Saturday, July 28, 2007

My museum of content related artefacts (14)

The Demo Disc of Videotex Net (photograph) was the marketing tool for the revitalised online videotex service in 1989. By 1987 it was clear that the PTT service Viditel, started in 1980, would not become a large scale service. After a lot of confusion and study a plan was put on the table under the name Infodam on January 14, 1988. A large scale videotext service with 600.000 households and 120.000 Small and Middle Sized Enterprises (SMEs) was possible, the report concluded. There were some conditions:
- the organisation should, however, differ from the old PTT service Viditel;
- no subscription to the basic service;
- use of hybrid systems, PCs and Minitels.
- trigger services like the telephone directory.
The reaction to the report varied from very positive to questionable forecasts. In the magazine I&I, I published an article under the title Infodamned (a variation on the movie Amsterdamned of Paul Verhoeven which had just launched): Viditel had been unable to attract more than 30.000 users in seven years, while Infodam shamelessly projected 720.000 users. Potential investors such as KLM Pension Fund and MIP and the promise of a grant of the Ministry of Economic Affairs stopped the discussion by using investment as a carrot and demanded one plan and one network. On December 13, 1988 Videotex Nederland was founded; even the PTT participated in the venture. By April 1, 1989 the plans of Videotex Nederland were presented and sounded with 500.000 subscribers already more realistic. All systems would be used: Viditel technology, hybrid videotext and PCs and Minitels; only the two-way technology Demos which was under development in Zuid-Limburg should first show its economic feasibility.

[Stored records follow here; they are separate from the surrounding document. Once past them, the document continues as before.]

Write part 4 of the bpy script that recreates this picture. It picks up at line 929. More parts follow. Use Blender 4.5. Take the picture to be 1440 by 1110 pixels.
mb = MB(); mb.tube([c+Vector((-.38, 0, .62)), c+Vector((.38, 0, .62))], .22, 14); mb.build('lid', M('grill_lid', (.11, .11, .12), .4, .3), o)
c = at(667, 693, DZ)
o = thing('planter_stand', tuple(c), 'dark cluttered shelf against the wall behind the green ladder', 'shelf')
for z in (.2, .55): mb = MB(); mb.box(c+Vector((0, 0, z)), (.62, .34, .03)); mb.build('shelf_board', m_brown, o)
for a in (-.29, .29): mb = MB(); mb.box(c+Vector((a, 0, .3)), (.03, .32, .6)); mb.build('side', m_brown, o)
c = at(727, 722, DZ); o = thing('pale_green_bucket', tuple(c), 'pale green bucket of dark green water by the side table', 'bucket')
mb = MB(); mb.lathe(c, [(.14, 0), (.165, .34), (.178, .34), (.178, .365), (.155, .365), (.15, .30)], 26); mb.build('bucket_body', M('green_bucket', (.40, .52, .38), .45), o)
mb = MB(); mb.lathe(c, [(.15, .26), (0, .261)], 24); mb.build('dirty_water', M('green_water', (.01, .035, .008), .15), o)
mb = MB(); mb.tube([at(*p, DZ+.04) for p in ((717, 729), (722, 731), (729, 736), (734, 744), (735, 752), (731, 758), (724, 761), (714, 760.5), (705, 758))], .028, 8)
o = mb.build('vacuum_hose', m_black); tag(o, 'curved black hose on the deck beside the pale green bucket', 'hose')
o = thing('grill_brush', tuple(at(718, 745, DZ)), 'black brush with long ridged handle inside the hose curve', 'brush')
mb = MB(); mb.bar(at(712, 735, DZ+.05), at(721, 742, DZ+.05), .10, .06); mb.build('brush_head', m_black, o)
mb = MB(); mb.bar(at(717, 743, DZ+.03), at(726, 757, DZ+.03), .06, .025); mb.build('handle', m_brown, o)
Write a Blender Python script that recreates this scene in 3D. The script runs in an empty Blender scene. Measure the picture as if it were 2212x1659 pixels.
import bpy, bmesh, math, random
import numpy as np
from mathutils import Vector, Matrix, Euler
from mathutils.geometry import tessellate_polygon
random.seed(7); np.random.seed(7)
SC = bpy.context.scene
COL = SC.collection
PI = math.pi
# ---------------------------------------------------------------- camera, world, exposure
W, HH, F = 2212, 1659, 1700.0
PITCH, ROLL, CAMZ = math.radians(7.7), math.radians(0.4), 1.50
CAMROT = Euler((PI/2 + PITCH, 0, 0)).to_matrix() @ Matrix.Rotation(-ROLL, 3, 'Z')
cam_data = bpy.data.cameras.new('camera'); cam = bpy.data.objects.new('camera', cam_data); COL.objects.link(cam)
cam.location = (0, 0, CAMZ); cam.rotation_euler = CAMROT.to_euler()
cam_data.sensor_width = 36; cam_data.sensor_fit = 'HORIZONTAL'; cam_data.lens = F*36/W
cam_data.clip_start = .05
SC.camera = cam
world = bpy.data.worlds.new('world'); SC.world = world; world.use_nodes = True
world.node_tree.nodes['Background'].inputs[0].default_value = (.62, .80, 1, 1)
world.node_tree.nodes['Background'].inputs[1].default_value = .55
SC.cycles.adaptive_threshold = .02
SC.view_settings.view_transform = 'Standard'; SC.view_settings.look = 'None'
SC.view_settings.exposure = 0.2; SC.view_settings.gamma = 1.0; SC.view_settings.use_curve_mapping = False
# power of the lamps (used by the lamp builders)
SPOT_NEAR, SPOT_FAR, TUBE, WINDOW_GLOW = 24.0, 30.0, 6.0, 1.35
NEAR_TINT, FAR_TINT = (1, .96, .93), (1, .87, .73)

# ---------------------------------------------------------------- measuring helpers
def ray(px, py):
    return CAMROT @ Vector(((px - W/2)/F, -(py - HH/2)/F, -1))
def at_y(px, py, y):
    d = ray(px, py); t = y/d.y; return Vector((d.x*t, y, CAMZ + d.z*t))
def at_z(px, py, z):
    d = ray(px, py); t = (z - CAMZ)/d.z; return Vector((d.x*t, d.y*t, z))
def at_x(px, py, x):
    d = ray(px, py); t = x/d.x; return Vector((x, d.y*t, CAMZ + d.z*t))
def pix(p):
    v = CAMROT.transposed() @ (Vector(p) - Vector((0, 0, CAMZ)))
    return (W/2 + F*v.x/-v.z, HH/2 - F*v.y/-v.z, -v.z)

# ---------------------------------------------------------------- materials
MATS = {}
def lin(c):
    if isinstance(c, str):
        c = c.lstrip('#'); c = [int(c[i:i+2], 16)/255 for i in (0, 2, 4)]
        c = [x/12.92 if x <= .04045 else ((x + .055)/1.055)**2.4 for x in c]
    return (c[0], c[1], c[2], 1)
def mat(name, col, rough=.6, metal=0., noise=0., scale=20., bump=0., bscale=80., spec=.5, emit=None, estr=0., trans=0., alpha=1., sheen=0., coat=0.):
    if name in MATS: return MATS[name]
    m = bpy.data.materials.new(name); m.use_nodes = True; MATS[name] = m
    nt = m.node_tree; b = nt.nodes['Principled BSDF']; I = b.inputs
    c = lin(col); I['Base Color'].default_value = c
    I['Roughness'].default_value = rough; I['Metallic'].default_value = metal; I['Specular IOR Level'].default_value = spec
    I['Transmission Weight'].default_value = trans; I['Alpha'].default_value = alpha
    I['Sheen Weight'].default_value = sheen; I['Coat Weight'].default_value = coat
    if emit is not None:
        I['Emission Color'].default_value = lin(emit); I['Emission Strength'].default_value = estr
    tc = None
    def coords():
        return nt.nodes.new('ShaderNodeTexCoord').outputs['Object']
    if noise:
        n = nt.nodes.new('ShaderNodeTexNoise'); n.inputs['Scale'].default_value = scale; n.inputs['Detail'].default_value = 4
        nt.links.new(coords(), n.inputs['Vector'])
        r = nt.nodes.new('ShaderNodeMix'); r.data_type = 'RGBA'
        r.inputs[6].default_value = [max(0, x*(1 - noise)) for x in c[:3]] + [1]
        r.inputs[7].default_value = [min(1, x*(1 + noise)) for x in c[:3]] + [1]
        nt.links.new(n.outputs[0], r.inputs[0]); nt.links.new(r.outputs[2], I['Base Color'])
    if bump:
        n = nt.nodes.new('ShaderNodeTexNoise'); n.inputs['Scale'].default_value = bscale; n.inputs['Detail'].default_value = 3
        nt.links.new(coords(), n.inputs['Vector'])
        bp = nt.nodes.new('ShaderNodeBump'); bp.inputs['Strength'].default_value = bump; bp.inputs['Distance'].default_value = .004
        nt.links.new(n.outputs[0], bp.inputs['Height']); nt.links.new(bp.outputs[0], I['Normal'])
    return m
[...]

Organisationally Videotex Nederland followed the Kiosque model without a fixed subscription. Videotex Nederland users could phone in through a buy number and select the service wanted. PTT Telecom took care of telephone and page billing.

On September 1989 Videotex Nederland was presented as a service and started with 80.000 users, of which 30.000 in the public service of Viditel and 50.000 in the closed users groups of companies and organisation. In 1993 no less than 129 million connected minutes were clocked, used by 300.000 users. Chat boxes, relations and erotica were on top of the list, followed by telebanking and the telephone directory.

Although Videotex Nederland showed increased use, the service had competition from bulletin board services and Internet. By 1994 the management of Videotex Nederland was looking for answers: should Videotex Nederland die a natural death or should the users be forced to move over to Internet. For the management it was not easy as the shareholders wanted to stick to the name of Videotex Nederland. In the end Videotex Nederland set up the Internet service World Access. In 1996 Riens Meijer was appointed interim manager of Videotex Nederland with the brief to terminate Videotex Nederland and have World Access merge with the successful service of Planet Internet. On January 1, 1997 the public videotex service Videotex Nederland stopped. In 17 years of videotex service some 1 million people had become acquainted with the service and had tried it, but only only 350.000 people signed up to videotext in the Netherlands; Internet had attracted more than double the amount of users between 1993 and 1997.